With time running out for the conclusion of an agreement governing American forces in Iraq, nervous negotiators have begun examining alternatives that would allow U.S. troops to stay beyond the Dec. 31 deadline, according to U.S. and Iraqi officials.

Neither side finds the options attractive. One possibility is an extension of the United Nations mandate that expires at the end of the year. That would require a Security Council vote that both governments believe could be complicated by Russia or others opposed to the U.S.-led war.
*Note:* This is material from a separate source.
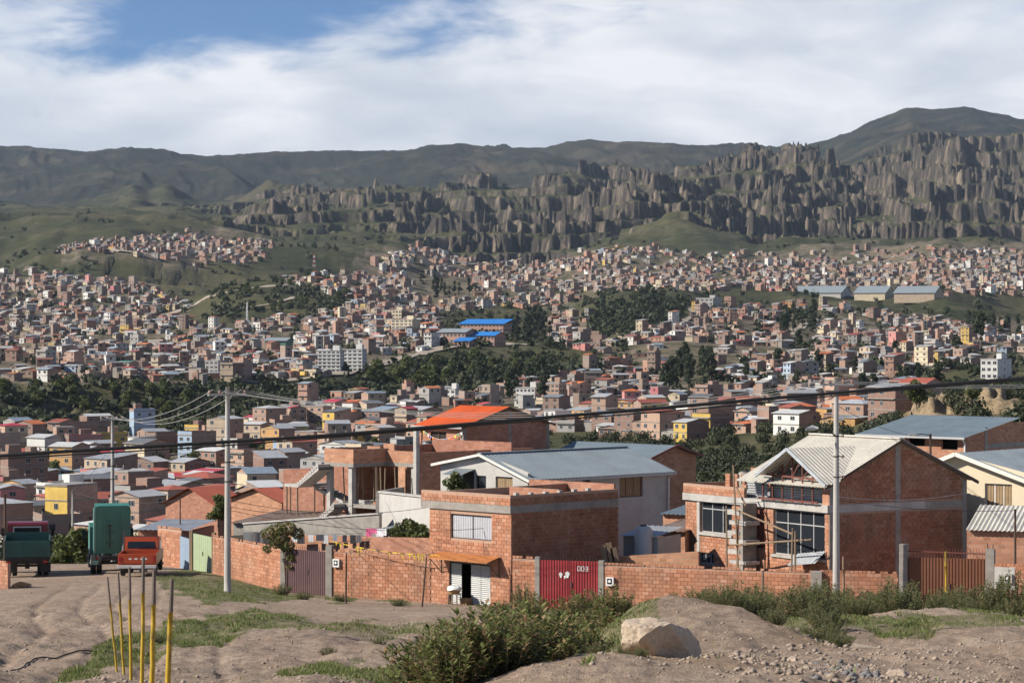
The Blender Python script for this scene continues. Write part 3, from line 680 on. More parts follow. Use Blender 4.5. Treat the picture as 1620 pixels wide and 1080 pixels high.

Another alternative would amount to a simple handshake agreement between Iraqi Prime Minister Nouri al-Maliki and President Bush to leave things as they are until a new deal, under a new U.S. administration, can be negotiated.
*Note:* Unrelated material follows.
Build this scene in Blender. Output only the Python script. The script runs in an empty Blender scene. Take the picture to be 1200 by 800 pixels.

Negotiators have been stuck for months on the question of legal jurisdiction over U.S. troops and immunity for possible crimes. Even if the sides reach a deal in the next few days or weeks, it is not clear that a formal status-of-forces agreement could be approved by the end of the year. Maliki has pledged to submit an accord to Iraq's divided parliament before he signs it - a promise he reaffirmed last week during a visit to Grand Ayatollah Ali Sistani, Iraq's most influential Shiite cleric. Sistani has said he will not endorse any document without the support of Iraq's population and political factions.

If the parliament refuses, Maliki would have "no choice" but to request a U.N. extension "because the American forces will lose their legal cover on Dec. 31," he told the Times of London in a weekend interview. "If that happens, according to international law, Iraqi law and American law, the U.S. forces will be confined to their bases and have to withdraw from Iraq," said Maliki.

U.S. officials do not dispute that the absence of an agreement would probably require an immediate end to combat operations and, at a minimum, confinement to bases on Jan. 1. Officials refused to discuss the sensitive issue on the record while negotiations are ongoing.